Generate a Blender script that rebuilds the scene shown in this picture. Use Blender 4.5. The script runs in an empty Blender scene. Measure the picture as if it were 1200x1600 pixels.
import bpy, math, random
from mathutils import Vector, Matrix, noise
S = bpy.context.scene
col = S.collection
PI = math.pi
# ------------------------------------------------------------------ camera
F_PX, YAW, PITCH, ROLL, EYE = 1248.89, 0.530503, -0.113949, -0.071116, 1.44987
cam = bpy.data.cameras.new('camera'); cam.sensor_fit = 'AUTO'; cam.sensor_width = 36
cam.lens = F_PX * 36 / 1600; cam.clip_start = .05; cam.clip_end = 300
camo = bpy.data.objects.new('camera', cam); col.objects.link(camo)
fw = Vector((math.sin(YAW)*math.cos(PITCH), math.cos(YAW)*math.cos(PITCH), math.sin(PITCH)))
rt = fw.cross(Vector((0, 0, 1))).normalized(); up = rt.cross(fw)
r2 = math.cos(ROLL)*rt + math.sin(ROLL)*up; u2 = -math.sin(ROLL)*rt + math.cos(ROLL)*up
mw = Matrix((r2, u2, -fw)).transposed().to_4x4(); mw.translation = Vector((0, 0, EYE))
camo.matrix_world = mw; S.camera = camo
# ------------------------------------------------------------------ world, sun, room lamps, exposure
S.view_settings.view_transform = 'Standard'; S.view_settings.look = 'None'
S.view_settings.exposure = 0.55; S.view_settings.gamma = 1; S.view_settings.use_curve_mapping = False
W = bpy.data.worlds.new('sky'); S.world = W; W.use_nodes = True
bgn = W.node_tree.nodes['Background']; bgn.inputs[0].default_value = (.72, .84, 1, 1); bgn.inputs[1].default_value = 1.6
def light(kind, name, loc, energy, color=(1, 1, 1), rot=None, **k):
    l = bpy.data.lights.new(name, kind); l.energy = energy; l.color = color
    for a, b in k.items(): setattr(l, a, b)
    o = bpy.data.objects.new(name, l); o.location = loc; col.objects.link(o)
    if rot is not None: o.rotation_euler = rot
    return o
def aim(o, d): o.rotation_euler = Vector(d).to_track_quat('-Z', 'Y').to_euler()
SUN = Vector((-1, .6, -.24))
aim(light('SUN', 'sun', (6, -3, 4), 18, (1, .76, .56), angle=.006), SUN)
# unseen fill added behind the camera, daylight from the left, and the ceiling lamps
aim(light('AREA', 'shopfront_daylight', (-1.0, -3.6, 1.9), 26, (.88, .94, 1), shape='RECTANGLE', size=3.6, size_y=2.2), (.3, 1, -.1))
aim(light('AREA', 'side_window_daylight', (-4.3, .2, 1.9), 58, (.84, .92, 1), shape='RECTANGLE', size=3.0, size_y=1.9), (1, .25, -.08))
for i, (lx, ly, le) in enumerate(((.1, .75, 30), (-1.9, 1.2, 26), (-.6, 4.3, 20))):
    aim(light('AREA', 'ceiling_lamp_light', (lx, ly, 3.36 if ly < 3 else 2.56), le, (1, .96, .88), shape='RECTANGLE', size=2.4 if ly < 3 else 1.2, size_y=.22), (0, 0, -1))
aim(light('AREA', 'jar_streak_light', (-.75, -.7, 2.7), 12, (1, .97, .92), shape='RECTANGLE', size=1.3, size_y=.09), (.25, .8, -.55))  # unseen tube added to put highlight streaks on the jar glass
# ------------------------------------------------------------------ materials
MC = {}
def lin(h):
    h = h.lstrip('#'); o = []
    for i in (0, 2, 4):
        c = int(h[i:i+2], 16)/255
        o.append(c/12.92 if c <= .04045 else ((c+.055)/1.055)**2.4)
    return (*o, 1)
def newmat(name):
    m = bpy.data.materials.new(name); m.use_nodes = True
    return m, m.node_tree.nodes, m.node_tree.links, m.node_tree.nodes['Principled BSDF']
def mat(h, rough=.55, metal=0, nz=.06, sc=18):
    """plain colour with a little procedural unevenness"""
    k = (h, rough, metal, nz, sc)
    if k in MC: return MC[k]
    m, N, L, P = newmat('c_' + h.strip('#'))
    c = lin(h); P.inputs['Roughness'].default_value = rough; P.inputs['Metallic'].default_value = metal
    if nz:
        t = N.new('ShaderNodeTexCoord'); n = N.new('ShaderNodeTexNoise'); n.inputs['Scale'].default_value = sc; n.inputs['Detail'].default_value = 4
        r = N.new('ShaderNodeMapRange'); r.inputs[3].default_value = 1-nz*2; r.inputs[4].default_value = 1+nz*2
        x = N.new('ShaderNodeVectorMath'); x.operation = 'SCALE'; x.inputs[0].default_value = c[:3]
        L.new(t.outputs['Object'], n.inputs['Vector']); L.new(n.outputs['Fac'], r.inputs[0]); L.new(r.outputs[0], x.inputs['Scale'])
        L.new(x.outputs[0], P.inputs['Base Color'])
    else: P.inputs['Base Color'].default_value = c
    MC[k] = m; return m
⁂
## GIVEN EXERCISE
Your task is to print the whole listing again exactly.

## CORRECT ANSWER
Generate a Blender script that rebuilds the scene shown in this picture. Use Blender 4.5. The script runs in an empty Blender scene. Measure the picture as if it were 1200x1600 pixels.
import bpy, math, random
from mathutils import Vector, Matrix, noise
S = bpy.context.scene
col = S.collection
PI = math.pi
# ------------------------------------------------------------------ camera
F_PX, YAW, PITCH, ROLL, EYE = 1248.89, 0.530503, -0.113949, -0.071116, 1.44987
cam = bpy.data.cameras.new('camera'); cam.sensor_fit = 'AUTO'; cam.sensor_width = 36
cam.lens = F_PX * 36 / 1600; cam.clip_start = .05; cam.clip_end = 300
camo = bpy.data.objects.new('camera', cam); col.objects.link(camo)
fw = Vector((math.sin(YAW)*math.cos(PITCH), math.cos(YAW)*math.cos(PITCH), math.sin(PITCH)))
rt = fw.cross(Vector((0, 0, 1))).normalized(); up = rt.cross(fw)
r2 = math.cos(ROLL)*rt + math.sin(ROLL)*up; u2 = -math.sin(ROLL)*rt + math.cos(ROLL)*up
mw = Matrix((r2, u2, -fw)).transposed().to_4x4(); mw.translation = Vector((0, 0, EYE))
camo.matrix_world = mw; S.camera = camo
# ------------------------------------------------------------------ world, sun, room lamps, exposure
S.view_settings.view_transform = 'Standard'; S.view_settings.look = 'None'
S.view_settings.exposure = 0.55; S.view_settings.gamma = 1; S.view_settings.use_curve_mapping = False
W = bpy.data.worlds.new('sky'); S.world = W; W.use_nodes = True
bgn = W.node_tree.nodes['Background']; bgn.inputs[0].default_value = (.72, .84, 1, 1); bgn.inputs[1].default_value = 1.6
def light(kind, name, loc, energy, color=(1, 1, 1), rot=None, **k):
    l = bpy.data.lights.new(name, kind); l.energy = energy; l.color = color
    for a, b in k.items(): setattr(l, a, b)
    o = bpy.data.objects.new(name, l); o.location = loc; col.objects.link(o)
    if rot is not None: o.rotation_euler = rot
    return o
def aim(o, d): o.rotation_euler = Vector(d).to_track_quat('-Z', 'Y').to_euler()
SUN = Vector((-1, .6, -.24))
aim(light('SUN', 'sun', (6, -3, 4), 18, (1, .76, .56), angle=.006), SUN)
# unseen fill added behind the camera, daylight from the left, and the ceiling lamps
aim(light('AREA', 'shopfront_daylight', (-1.0, -3.6, 1.9), 26, (.88, .94, 1), shape='RECTANGLE', size=3.6, size_y=2.2), (.3, 1, -.1))
aim(light('AREA', 'side_window_daylight', (-4.3, .2, 1.9), 58, (.84, .92, 1), shape='RECTANGLE', size=3.0, size_y=1.9), (1, .25, -.08))
for i, (lx, ly, le) in enumerate(((.1, .75, 30), (-1.9, 1.2, 26), (-.6, 4.3, 20))):
    aim(light('AREA', 'ceiling_lamp_light', (lx, ly, 3.36 if ly < 3 else 2.56), le, (1, .96, .88), shape='RECTANGLE', size=2.4 if ly < 3 else 1.2, size_y=.22), (0, 0, -1))
aim(light('AREA', 'jar_streak_light', (-.75, -.7, 2.7), 12, (1, .97, .92), shape='RECTANGLE', size=1.3, size_y=.09), (.25, .8, -.55))  # unseen tube added to put highlight streaks on the jar glass
# ------------------------------------------------------------------ materials
MC = {}
def lin(h):
    h = h.lstrip('#'); o = []
    for i in (0, 2, 4):
        c = int(h[i:i+2], 16)/255
        o.append(c/12.92 if c <= .04045 else ((c+.055)/1.055)**2.4)
    return (*o, 1)
def newmat(name):
    m = bpy.data.materials.new(name); m.use_nodes = True
    return m, m.node_tree.nodes, m.node_tree.links, m.node_tree.nodes['Principled BSDF']
def mat(h, rough=.55, metal=0, nz=.06, sc=18):
    """plain colour with a little procedural unevenness"""
    k = (h, rough, metal, nz, sc)
    if k in MC: return MC[k]
    m, N, L, P = newmat('c_' + h.strip('#'))
    c = lin(h); P.inputs['Roughness'].default_value = rough; P.inputs['Metallic'].default_value = metal
    if nz:
        t = N.new('ShaderNodeTexCoord'); n = N.new('ShaderNodeTexNoise'); n.inputs['Scale'].default_value = sc; n.inputs['Detail'].default_value = 4
        r = N.new('ShaderNodeMapRange'); r.inputs[3].default_value = 1-nz*2; r.inputs[4].default_value = 1+nz*2
        x = N.new('ShaderNodeVectorMath'); x.operation = 'SCALE'; x.inputs[0].default_value = c[:3]
        L.new(t.outputs['Object'], n.inputs['Vector']); L.new(n.outputs['Fac'], r.inputs[0]); L.new(r.outputs[0], x.inputs['Scale'])
        L.new(x.outputs[0], P.inputs['Base Color'])
    else: P.inputs['Base Color'].default_value = c
    MC[k] = m; return m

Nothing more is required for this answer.